D’altronde, che la scrittura sia uno dei fiori all’occhiello di Filth lo si comprende immediatamente venendo a conoscenza del personaggio principale. Non unicamente nell’operazione della scrittura del personaggio (dove comunque la base welshiana si rivela nuovamente necessaria e funzionale) nella sua totalità, ma anche e soprattutto per quanto riguarda la stretta di mano. Così viene definito, in gergo tecnico, il modo in cui il personaggio principale viene presentato al suo pubblico, generalmente nei primi minuti. E, in questo caso, la stretta di mano è memorabile, tecnicamente ineccepibile, unica nel suo genere e anticipatrice di tutte – o quasi – le caratteristiche che rendono il personaggio inimitabile. Stretta di mano che, indubbiamente, viene aiutata dall’interpretazione di James McAvoy (il quale confermerà, con la sua filmografia precedente e futura, di essere uno dei migliori performer della sua generazione), che si mantiene impeccabile per tutta la durata del film.

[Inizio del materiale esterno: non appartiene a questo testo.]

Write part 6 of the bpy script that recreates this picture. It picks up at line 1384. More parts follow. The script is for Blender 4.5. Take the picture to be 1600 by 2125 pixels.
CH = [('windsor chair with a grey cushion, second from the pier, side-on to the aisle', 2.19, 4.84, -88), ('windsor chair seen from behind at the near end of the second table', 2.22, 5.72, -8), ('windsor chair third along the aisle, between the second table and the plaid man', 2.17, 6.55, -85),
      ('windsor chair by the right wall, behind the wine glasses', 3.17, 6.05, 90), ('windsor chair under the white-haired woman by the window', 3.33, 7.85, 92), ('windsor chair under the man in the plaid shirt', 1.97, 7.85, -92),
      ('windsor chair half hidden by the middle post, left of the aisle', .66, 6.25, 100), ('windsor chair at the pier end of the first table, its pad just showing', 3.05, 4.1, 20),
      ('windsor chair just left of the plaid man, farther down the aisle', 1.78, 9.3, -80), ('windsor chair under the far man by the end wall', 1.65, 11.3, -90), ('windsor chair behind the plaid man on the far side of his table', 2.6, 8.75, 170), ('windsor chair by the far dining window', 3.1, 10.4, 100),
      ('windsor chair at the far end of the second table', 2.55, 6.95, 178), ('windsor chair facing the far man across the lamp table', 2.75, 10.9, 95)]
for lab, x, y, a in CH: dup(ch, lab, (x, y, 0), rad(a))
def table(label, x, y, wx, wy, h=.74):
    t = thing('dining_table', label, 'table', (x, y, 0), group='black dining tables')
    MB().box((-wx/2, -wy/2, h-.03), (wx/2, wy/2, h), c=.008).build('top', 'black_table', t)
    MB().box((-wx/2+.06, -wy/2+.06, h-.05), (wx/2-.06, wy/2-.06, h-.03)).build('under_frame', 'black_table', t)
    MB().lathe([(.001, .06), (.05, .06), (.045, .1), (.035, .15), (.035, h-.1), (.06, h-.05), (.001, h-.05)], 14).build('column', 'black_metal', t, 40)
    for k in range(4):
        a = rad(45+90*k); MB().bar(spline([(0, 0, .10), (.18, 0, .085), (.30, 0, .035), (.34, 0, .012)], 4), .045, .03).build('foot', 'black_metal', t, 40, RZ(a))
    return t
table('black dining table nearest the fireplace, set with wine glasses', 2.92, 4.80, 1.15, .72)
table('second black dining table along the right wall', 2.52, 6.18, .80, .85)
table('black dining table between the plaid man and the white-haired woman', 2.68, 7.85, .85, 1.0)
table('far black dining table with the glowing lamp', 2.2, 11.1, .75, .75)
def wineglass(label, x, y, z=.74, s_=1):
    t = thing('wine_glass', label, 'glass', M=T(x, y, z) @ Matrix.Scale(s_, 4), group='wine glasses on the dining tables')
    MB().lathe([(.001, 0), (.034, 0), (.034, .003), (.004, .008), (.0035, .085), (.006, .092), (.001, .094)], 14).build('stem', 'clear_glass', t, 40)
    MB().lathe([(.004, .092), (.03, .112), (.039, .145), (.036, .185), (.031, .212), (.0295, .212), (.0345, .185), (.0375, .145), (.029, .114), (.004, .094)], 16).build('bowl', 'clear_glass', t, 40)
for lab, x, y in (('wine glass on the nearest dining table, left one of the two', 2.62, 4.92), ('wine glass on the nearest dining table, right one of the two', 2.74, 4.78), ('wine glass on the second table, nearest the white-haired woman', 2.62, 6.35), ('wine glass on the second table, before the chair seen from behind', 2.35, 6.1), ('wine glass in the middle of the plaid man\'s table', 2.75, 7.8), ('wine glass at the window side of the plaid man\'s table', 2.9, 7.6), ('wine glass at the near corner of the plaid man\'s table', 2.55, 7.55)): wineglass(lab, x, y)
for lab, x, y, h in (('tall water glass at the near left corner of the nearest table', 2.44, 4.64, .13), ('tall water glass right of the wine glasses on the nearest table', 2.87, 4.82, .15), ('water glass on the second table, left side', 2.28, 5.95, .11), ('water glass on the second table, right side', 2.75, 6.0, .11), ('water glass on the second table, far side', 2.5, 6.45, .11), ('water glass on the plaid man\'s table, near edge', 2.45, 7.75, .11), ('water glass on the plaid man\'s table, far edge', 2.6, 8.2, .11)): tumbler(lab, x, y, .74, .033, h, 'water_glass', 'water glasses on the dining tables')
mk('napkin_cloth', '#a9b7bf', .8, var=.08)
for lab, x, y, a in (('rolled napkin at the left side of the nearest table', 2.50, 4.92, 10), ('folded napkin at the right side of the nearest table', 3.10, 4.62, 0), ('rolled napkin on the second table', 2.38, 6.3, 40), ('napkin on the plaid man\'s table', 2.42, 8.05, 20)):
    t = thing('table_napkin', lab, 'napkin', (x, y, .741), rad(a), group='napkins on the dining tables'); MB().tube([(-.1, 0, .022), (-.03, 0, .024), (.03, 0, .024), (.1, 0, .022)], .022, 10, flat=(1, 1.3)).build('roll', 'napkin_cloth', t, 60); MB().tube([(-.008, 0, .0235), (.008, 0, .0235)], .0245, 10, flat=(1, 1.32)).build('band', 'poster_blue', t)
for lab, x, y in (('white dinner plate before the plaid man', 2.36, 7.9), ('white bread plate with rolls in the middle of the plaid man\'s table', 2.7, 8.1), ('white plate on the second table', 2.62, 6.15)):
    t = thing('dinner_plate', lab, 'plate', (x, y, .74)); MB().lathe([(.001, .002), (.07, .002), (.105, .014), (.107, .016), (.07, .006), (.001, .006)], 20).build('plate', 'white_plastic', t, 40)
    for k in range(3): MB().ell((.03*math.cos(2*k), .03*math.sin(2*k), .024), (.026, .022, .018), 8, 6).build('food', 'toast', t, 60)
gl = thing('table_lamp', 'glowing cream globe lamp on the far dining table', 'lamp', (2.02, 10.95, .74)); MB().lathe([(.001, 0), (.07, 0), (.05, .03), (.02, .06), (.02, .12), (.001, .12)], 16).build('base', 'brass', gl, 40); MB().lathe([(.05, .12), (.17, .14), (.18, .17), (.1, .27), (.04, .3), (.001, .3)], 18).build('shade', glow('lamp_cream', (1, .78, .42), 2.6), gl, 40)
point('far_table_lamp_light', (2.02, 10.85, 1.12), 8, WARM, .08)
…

Filth, nell’insieme, oltre ad essere un lungometraggio ben scritto e realizzato, è indubbiamente un film dal marcatissimo stampo British. Stampo che si riflette, inevitabilmente, in un certo tipo di umorismo tutto anglosassone (coniugato ad una determinata componente di scorrettezza più tipicamente scozzese) e nel suo coniugarsi ad una componente più significativamente drammatica – un connubio difficilmente riscontrabile, ad esempio, in pellicole di matrice hollywoodiana. E, nella frenesia che permea la sua struttura, insita nella scrittura, nella regia e nel montaggio, il film è indubbiamente debitore nei confronti dello stile cinematografico di Guy Ritchie, di cui ricalca alcune dinamiche e cornici situazionali.
Nella sua totalità, Filth è una pellicola dalle premesse marcatamente ironiche e canzonatorie che, però, si sposta per gradi sul binario dell’esplorazione delle turbe psichiche del suo protagonista. Un protagonista che, a sua volta, accattiva il proprio pubblico mostrandosi per l’anti-eroe che è: eccessivo, sgradevole, compromesso, difettoso. Questi elementi, uniti ad una scrittura e ad una realizzazione (entrambe dallo stampo marcatamente British) che non lasciano nulla al caso e stupiscono lasciando trasparire un’inaspettata intelligenza, fanno della pellicola una scoperta gradita e si apprestano, forse, a renderlo un cult del domani.